Future Cities Forum is delighted that Hazel Edwards, Area Director, South East (Senior Director) Arts Council England, is returning to take part in our all-female line up of judges for Summer Awards 2025.
Hazel leads the delivery of the Let’s Create 10-year strategy across the South East area and strategic investment to make real impact for the arts, from Brighton to Cambridge, working with grass-roots organisations to cultural icons. She is committed to making culture and arts education accessible for all with a career spanning the university and the cultural sectors in three regions – the North East, the South West and most recently, the South East. Before joining Arts Council England in 2021, Hazel led research in arts, humanities and education at Durham University and the University of the West of England Bristol, where she was Associate Dean for Research & Innovation.
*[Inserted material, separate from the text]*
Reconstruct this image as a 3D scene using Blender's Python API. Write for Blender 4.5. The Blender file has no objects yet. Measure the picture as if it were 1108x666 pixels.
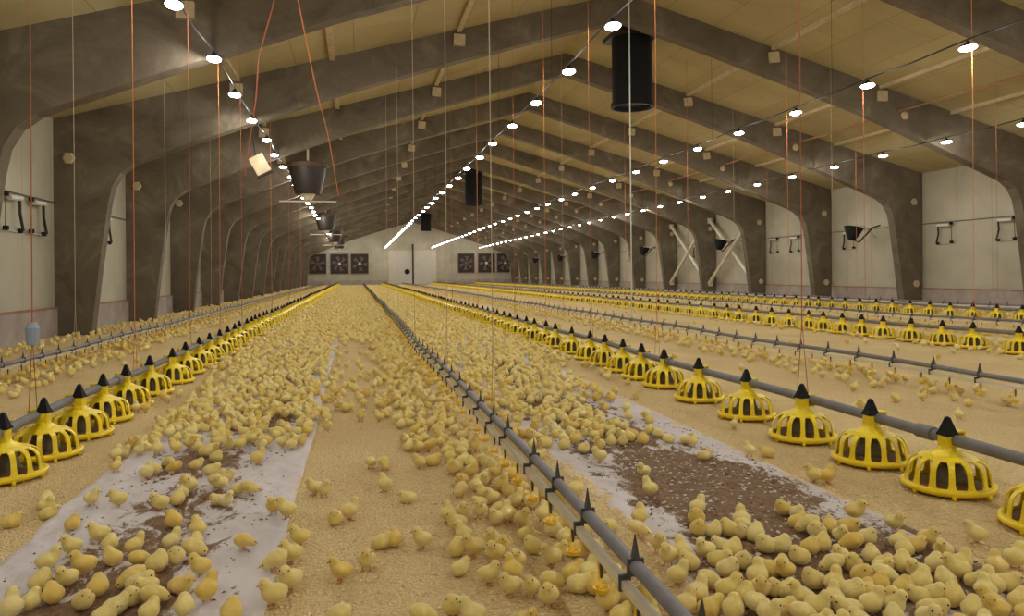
import bpy, bmesh, math, random
import numpy as np
from mathutils import Vector, Matrix
R = math.radians
random.seed(11); rng = np.random.default_rng(11)
C = bpy.context.scene.collection
SC = bpy.context.scene

# ------------------------------------------------------------------ camera
F = 814.0; W, H = 1108, 666
YAW = math.atan(169/814.0); ROLL = R(0.54)
cam_d = bpy.data.cameras.new('camera'); cam = bpy.data.objects.new('camera', cam_d); C.objects.link(cam)
cam_d.sensor_width = 36; cam_d.lens = F/W*36; cam_d.clip_start = .05; cam_d.clip_end = 300
cam_d.shift_y = -36.6/W
cam.matrix_world = Matrix.Translation((0, 0, 1)) @ Matrix.Rotation(-YAW, 4, 'Z') @ Matrix.Rotation(R(90), 4, 'X') @ Matrix.Rotation(-ROLL, 4, 'Z')
SC.camera = cam
cs, sn = math.cos(YAW), math.sin(YAW)
def depth(x, y): return x*sn + y*cs
def proj(x, y, z):
    d = depth(x, y); return 554+F*(x*cs-y*sn)/d, 296.4-0.0094*(F*(x*cs-y*sn)/d)-F*(z-1)/d
def floor_at(px, py):          # where a spot of the photo lies on the floor of the hall
    hy = 298-.0094*(px-385); d = F/(py-hy); u = px-554
    a = u*d/F                  # x*cs - y*sn ; d = x*sn + y*cs
    return a*cs+d*sn, d*cs-a*sn
def in_view(x, y, z=.05, m=30):
    if depth(x, y) < .3: return False
    p = proj(x, y, z); return -m < p[0] < W+m and -m < p[1] < H+m+20

# ------------------------------------------------------------------ materials
def mat(name, col, rough=.7, metal=0, spec=.3):
    m = bpy.data.materials.new(name); m.use_nodes = True
    b = m.node_tree.nodes['Principled BSDF']
    b.inputs['Base Color'].default_value = (*col, 1); b.inputs['Roughness'].default_value = rough
    b.inputs['Metallic'].default_value = metal; b.inputs['Specular IOR Level'].default_value = spec
    return m, m.node_tree, b
def ramp(nt, fac, stops):
    r = nt.nodes.new('ShaderNodeValToRGB'); e = r.color_ramp.elements
    e[0].position, e[0].color = stops[0][0], (*stops[0][1], 1)
    e[1].position, e[1].color = stops[-1][0], (*stops[-1][1], 1)
    for p, c in stops[1:-1]:
        q = e.new(p); q.color = (*c, 1)
    nt.links.new(fac, r.inputs['Fac']); return r.outputs['Color']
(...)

She originally trained as a history curator at Leicester University and worked in museums and art galleries in the North East for 25 years; she was the first woman to lead Discovery Museum, the large science and industry museum in Newcastle upon Tyne. She has extensive experience of board membership including Director and Deputy Chair of Bristol Ideas. She sat on the Museums Association Board for three years and in 2015 she became a Fellow of the Museums Association in recognition of her contribution to the sector. Her wide experience of universities, local authorities and the arts drives her commitment to developing dynamic regional cultural ecologies.
Meanwhile Arts Council England has been describing how public investment can attract private money:
'We’ve published a new report last month – called ‘Leading the Crowd’ – showing the important role that public investment in England’s arts and cultural sector plays in attracting further income from private investors and earned sources.
'The report demonstrates the importance of the ‘Crowding In’ effect. It is this mixed economy model that sustains most cultural organisations in England, combining public funding, private investment and earned income.
'The report shows that public investment makes organisations more viable and attractive to private investors – like having a ‘kite mark’. It also leverages additional income by encouraging innovation, supporting early-stage research and development, and providing the stability organisations need for long-term planning and resilience.'
Based on interviews with eight leading cultural institutions, including National Theatre, Baltic Centre for Contemporary Art and Royal Shakespeare Company, the report identifies six ways that public investment enables Crowding In and how it benefits cultural organisations in:
Delivering capital projects
Generating private investment
Driving additional commercial income
Encouraging innovation
Developing new activity
Building organisational resilience
Sir Nicholas Serota, Chair, Arts Council England, said: “Organisations of all sizes and across art forms have consistently told us that public investment from Arts Council England serves as a mark of quality—giving private investors and philanthropists the confidence to back their work. This report highlights eight such case studies, demonstrating how sustained public funding is vital to the mixed funding ecology that underpins the strength of the cultural sector in this country.”